Last year, U.S. District Court Judge Richard Leon stopped the project in its tracks by rescinding its state and federal approvals just days before the Federal Transit Administration was supposed to deliver a $900 million grant check. No approval meant no money.
That decision was in response to a lawsuit from local activists who alleged the project's environmental review did not adequately address the issue of declining ridership on DC's Metrorail system as the Purple Line used those figures to set its own ridership numbers. Leon eventually ordered a supplementary review of the project, which could have tacked on several additional months of delays.
In the meantime, state officials claimed the hold up had them bleeding money and that the complex financing set up by the joint venture running the P3, Purple Line Partners (PLP), could fall through. PLP was hired to design, build, finance, operate and maintain the light-rail line.

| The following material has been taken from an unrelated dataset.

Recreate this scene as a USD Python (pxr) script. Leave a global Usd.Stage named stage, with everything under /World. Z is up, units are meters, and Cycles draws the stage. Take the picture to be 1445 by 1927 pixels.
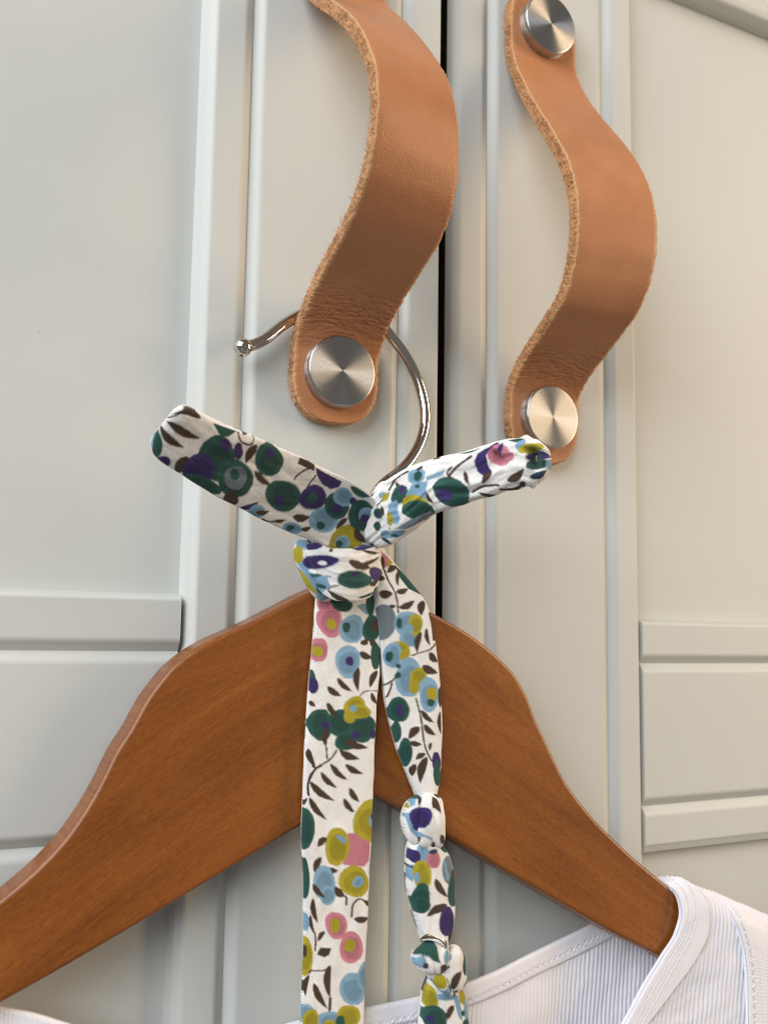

The state appealed Leon's decision, and Maryland got a court decision in its favor. After an appeals court judge overruled Leon's move to revoke federal and state approvals, the FTA delivered on its $900 million.
Meanwhile, the state's project approvals process is under fire. Hogan has attempted to repeal a law requiring his office to publicly score and rank transportation projects getting state funding. The state ultimately overrode Hogan's veto of the Maryland Open Transportation Investment Decision Act of 2016. Hogan has said the law would prevent critical projects from moving forward, and he has vowed to continue to fight to overturn it.